Wednesday, June 18, 2014

With Husted challenged, BJ's Douglas to the rescue

Secretary of State Jon Husted has been flitting around the state in search of a safe harbor  for his besieged voting "reforms", and he couldn't have found a more hospitable port   than Mike Douglas' Sunday column in the Beacon Journal.  In a piece that asks teasingly  "How hard is it to vote in Ohio?'  the BJ  editorial page editor solemnly went on and on to cast Husted as the Wizard of Oz in cleaning up an election system that has been  victimized by long lines, shfting polling places, shortened voting hours  and - I pause - the Zombie cheaters. Douglas concludes that it  isn't that hard to vote. Problem solved.  

Indeed, that has been Husted's rallying cry as he seeks reelection against a fiery Democratic opponent, Sen. Nina Turner.  The secretary prides himself in creating a new culture that makes it "easier to vote and harder to cheat".  On Sunday, Douglas oddly  bought into the  argument that is being scorned by some other newspapers as well as ordinary folks like you and me.  (A columnist in the Toledo Blade booed the Husted Hustle (my noun ) in  a piece headlined  ''Why Ohio's GOP is strangling voters' access to the polls."

On that point, I think I know why. It's the grand design by the Republican deep thinkers that emerged at the start of the Obama era as the party nervously sought ways to resist  voting trends that threatened its survival forever.  (Years earlier, a Republican county chairman expressed hope that it would rain on Election Day to lower the turnout in certain politically unfriendly urban precincts.)

The Republicans decided the whole idea could be sold as a  Boy Scout effort to eliminate wholesale voter fraud.  When none surfaced in studies, they turned to other  ploys.

Besides piling voter turnout on voter turnout that he compared  favorably with Husted's efforts, Douglas also lashed the New York Times - which is really too big to fail  - for an editorial that accused the Ohio GOP of rigging the election system to hurt the Democrats.  After a couple of Republican officials unwisely said  the so-called reforms were intended to help Mitt Romney, I can only respond:  Well?

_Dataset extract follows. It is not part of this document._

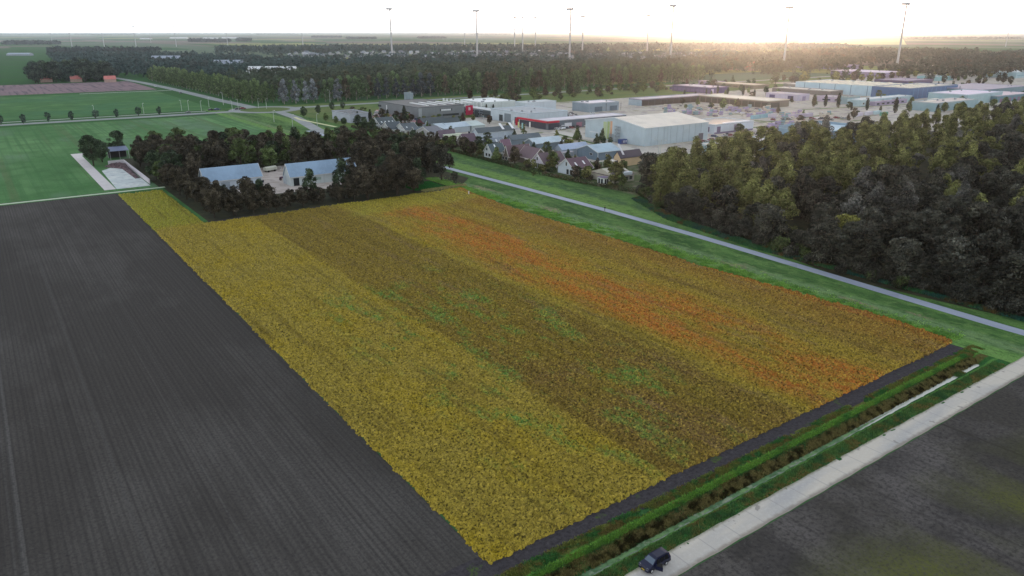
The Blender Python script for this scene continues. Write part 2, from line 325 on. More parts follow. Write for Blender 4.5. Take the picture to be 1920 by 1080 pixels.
M_asph=mat("path_asphalt",lin((150,157,172)),[dict(scale=.2,color=lin((136,143,160)),lo=.4,hi=.7,stretch=(1,.2,1)),dict(scale=4,color=lin((168,174,186)),lo=.5,hi=.8,detail=4,fac=.5),dict(kind="vor",scale=.25,color=lin((122,128,144)),lo=.93,hi=.95,fac=.5)],rough=.7)
road("cycle_path",[(119.5,.5),(119.6,10),(120.6,30),(122.3,61),(124.2,100),(124.9,140),(124.4,190),(123.5,232),(122.5,300),(121,420)],3.3,M_asph,.07,.05)
M_tar=mat("main_road_asphalt",lin((128,132,134)),[dict(scale=.1,color=lin((146,150,150)),lo=.4,hi=.7,stretch=(.2,1,1))],rough=.8)
road("avenue_road",[(-1500,570),(60,570),(118,572)],11,M_tar,.06)
road("avenue_road",[(168,574),(700,582),(2400,600)],11,M_tar,.06)
road("avenue_cycle_path",[(-1500,588),(100,588)],4,plain((150,158,150)),.06)
road("link_road",[(140,598),(136,700),(134,850),(128,1000),(118,1120),(60,1600)],10,M_tar,.062)
road("link_road",[(146,548),(142,500),(128,424),(121,380)],8,M_tar,.062)
n=40; ring=[(143+24*math.cos(2*math.pi*i/n),573+24*math.sin(2*math.pi*i/n)) for i in range(n+1)]
road("roundabout_road",ring,9,M_tar,.075)
sheet("roundabout_island",[(143+19*math.cos(2*math.pi*i/n),573+19*math.sin(2*math.pi*i/n)) for i in range(n)],M_olive,.08)
M_lawn=grassm("lawn_strip",(84,112,58))
for q,(a,b_) in enumerate([(S(1040,250),S(1185,288)),(S(1195,289),S(1262,299)),(S(1275,291),S(1330,286)),(S(1335,279),S(1530,258)),(S(1325,250),S(1440,236)),(S(1225,238),S(1330,226)),(S(1440,229),S(1560,214)),(S(1100,238),S(1130,246)),(S(1500,206),S(1700,196))]):
    road("verge_strip",[a,b_],2.6+.4*(q%3),M_lawn,.064+.002*q)
sheet("parking_lot",[S(780,233),S(692,229),S(705,206),S(800,203)],mat("red_paving",lin((170,120,126)),[dict(scale=.08,color=lin((150,150,146)),lo=.45,hi=.55)]),.06)
road("village_path",[S(553,220),S(562,224),S(600,232),S(630,238)],2.6,plain((196,196,150)),.07)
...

Rather than deal with the numbers, I prefer to look at the nefarious ways that Husted and the hoofbeat Republican legislature   have carried out their game plan. The victims of two losses in presidential elections, they have been frantically rearranging the deck chairs on the Titanic.

I am cynical enough to dismiss voter turnouts in past elections as the sole measure of the merit of Husted's handiwork. I prefer to look at the  wide pool of the carefully nurtured Republican efforts to close some doors in urban polling places. Shorter voting hours, the elimination (now restored) of Golden Week for same-day registration and voting, Republican attempts to bar universities from issuing residency IDs, and,  the measure that would make it quite difficult for a third party to appear on the ballot. It's not a playbook that inspires confidence in the party's  moves to purify the vote.

You might want to know, too,  that Republican Sen.Frank LaRose from Akron's back yard sponsored the measure to end Golden Week.

The issue has generated  a suit by the ACLU, League of Women Voters and NAACP. And not so incidentally, a federal judge in Cincinnati has ordered Husted to restore the early voting hours of the three days leading to the election.

Wherever you land on this, I believe this much is certain: Husted will be a key figure in one of the state's liveliest issues up to Election Day.  It has already cut to the quick the folks who will be most deeply affected. You know  who they are, even if Husted's side won't tell you.